Immigration & Refugee Protection in Ireland: An Analysis of Public Attitudes


The Irish research into public attitudes towards immigration and refugee protection was commissioned by The Social Change Initiative to inform policy-makers and support the work of civil society organisations working on these issues. It is one of a suite of reports that were undertaken in France, Germany, Italy and Greece by More in Common, in partnership with The Social Change Initiative. The programme was funded by the Human Dignity Foundation (Ireland), with support also being made available for similar research in The Netherlands. As such, this research forms part of a larger initiative to support effective communications for individual activists and organisations with an interest in immigration and refugee protection issues.

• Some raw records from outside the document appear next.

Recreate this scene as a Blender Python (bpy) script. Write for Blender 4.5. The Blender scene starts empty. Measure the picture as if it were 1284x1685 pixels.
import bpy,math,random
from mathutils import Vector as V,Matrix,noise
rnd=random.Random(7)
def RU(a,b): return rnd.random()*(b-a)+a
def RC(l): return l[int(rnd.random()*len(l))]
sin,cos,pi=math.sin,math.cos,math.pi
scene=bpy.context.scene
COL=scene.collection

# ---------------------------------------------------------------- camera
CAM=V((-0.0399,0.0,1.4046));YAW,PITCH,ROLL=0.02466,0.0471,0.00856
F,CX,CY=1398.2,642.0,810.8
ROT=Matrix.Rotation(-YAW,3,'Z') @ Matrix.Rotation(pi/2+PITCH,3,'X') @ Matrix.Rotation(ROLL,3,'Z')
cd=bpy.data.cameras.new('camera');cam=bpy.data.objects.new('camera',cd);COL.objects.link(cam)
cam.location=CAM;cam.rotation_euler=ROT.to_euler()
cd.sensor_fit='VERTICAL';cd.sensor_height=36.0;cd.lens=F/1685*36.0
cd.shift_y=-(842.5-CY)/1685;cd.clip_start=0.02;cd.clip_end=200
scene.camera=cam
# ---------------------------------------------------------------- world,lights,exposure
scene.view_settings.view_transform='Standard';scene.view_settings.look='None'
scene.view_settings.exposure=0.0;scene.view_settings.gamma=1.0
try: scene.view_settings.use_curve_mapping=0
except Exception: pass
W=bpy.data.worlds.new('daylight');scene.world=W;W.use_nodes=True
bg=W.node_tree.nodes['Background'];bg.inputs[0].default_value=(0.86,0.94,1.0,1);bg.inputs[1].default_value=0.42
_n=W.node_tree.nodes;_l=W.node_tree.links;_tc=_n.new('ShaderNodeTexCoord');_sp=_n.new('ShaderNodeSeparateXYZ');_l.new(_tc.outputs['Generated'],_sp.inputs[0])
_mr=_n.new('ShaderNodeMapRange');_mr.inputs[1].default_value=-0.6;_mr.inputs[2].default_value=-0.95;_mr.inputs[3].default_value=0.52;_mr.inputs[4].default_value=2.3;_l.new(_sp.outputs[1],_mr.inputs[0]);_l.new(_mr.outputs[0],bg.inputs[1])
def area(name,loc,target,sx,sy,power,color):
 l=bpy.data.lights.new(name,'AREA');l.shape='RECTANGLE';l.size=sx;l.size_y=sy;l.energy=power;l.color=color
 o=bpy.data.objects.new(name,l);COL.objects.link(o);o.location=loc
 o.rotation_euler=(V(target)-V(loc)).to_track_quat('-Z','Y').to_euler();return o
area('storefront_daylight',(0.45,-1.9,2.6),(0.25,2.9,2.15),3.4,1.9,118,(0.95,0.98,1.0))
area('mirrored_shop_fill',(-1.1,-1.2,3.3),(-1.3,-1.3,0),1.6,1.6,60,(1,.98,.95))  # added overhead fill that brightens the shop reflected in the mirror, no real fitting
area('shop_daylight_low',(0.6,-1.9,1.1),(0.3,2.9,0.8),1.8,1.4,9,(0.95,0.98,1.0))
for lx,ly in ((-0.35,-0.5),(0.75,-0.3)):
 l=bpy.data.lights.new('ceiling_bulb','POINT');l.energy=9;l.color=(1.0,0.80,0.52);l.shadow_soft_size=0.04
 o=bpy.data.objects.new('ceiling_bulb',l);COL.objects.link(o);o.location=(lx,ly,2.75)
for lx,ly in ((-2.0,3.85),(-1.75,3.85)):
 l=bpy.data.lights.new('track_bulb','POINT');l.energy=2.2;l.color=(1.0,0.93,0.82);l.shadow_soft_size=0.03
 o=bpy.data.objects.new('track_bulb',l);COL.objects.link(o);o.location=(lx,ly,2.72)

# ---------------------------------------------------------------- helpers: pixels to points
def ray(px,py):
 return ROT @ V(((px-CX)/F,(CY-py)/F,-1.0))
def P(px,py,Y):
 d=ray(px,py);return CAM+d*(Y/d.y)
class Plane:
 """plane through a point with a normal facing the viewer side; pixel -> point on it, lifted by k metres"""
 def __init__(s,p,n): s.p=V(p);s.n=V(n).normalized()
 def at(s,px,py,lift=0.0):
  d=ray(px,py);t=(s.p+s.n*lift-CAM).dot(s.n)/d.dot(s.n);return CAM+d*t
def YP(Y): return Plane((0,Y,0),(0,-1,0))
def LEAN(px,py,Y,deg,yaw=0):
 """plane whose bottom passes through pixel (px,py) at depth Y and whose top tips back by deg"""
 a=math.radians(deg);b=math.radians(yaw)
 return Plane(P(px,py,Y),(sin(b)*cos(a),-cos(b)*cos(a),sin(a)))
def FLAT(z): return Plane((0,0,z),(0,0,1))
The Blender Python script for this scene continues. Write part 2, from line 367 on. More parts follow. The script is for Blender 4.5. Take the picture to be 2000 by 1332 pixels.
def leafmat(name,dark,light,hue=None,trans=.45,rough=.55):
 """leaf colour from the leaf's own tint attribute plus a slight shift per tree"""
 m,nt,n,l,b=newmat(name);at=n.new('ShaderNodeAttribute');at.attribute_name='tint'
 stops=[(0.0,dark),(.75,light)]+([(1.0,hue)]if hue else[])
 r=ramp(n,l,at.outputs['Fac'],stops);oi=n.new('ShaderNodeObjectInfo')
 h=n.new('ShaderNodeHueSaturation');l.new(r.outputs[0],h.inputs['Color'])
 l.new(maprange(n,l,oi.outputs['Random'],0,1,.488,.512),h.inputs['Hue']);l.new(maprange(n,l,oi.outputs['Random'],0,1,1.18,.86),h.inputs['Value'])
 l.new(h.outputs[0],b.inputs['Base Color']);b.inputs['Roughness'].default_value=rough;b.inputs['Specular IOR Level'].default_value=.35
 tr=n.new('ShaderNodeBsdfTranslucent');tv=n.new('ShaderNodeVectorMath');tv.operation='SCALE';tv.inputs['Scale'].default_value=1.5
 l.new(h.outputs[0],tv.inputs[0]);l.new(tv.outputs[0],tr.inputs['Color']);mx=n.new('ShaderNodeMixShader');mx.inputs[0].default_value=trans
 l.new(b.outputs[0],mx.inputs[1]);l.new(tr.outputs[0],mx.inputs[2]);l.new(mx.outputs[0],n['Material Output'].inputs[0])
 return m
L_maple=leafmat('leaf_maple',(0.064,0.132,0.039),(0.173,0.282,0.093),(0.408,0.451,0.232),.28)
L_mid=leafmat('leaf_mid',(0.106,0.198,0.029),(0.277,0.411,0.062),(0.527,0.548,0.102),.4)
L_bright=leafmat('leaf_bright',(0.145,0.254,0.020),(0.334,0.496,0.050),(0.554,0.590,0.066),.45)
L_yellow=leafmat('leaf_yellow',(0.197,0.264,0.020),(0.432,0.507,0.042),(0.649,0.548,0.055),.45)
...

But it will also be of interest to those who are committed to address the threats to open and inclusive societies.

In the Republic of Ireland the study benefited from the guidance and advice of NGO practitioners, while the methodology was adapted by Martha Fanning Research and Bricolage to complete both the quantitative and qualitative aspects of the work. The Social Change Initiative is grateful for the interest and expertise of the Irish advisers and experts. This report provides insight into Irish opinions about their country, its perceived prospects and place in the world as well as attitudes to immigration and refugee protection policies. It recognises the already established link between the state of the Irish economy and a country that essentially sees itself as welcome and open. Ireland has not experienced the rise in xenophobic nationalism and nativism that has occurred in many other European countries, but equally it has not been to the forefront in accepting large numbers of people seeking refuge, or indeed putting systems in place to appropriately support non-Irish born refugees and migrants. Thus, any sense of complacency is misplaced.